At 10:57 PM, Blogger Kristina Chew said...

First, I can't thank you enough for the comment you left on Autismland today-----it's the ABA has helped Charlie and me get through these moments. We've worked a lot on teaching Charlie to do other things besides using his head when upset and also on trying to figure out what causes that particular behavior. I guess this is one of the numerous critiques of ABA----but it does involve looking at "behavior" from a rather, shall we say, detached perspective. And somehow that has taught me to stand back when Charlie is having a tough moment and just deal very pragmatically with the situation at hand. We also did Crisis Management Training which was sort of like a mini-course in taikwando, as far as how to use one's body, to position your body, and not to "fight" your child's energy but to go with the flow of it, so to speak.

Don't know if that made any sense, I will try to think better of how to say it for a future post.

AQ seems like the right metaphor for how Brendan is managing with the tics and all----and I have been thinking of AQ in relation to Charlie. Thanks for your great spirit!

 
At 11:43 PM, Blogger Zilari said...

Kristina -- I think that you might be giving too much credit to "ABA" as a concept.
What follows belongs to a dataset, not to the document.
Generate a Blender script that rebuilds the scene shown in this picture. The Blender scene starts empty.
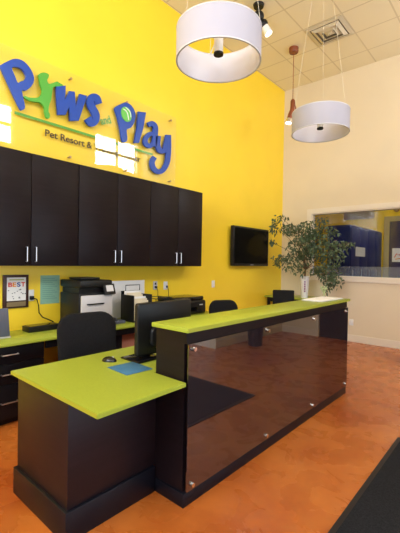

The things you do with Charlie are *called* ABA, however, that doesn't mean that it's the methodology or anything about "behaviorism" that is what's helping him.

Being able to stand back and observe a situation pragmatically (as in, without "reading into" the autistic person's actions too much), is not what behaviorism is about.

Critiques of ABA don't have anything to do with the aspects of it you're seeing as pragmatic -- rather, they have to do with the fact that the history of behaviorism reveals a lack of respect for the internal state of the person (not that I don't think you respect your child's internal state or what he might be feeling...it's obvious that you're interested in knowing how he really feels and attempt to figure it out -- I'm just saying that there's nothing in behaviorism that demands this.)

Sometimes, respecting a person's internal state IS about standing back and "detaching" yourself from making too many assumptions, but that doesn't necessarily have to relate to ABA.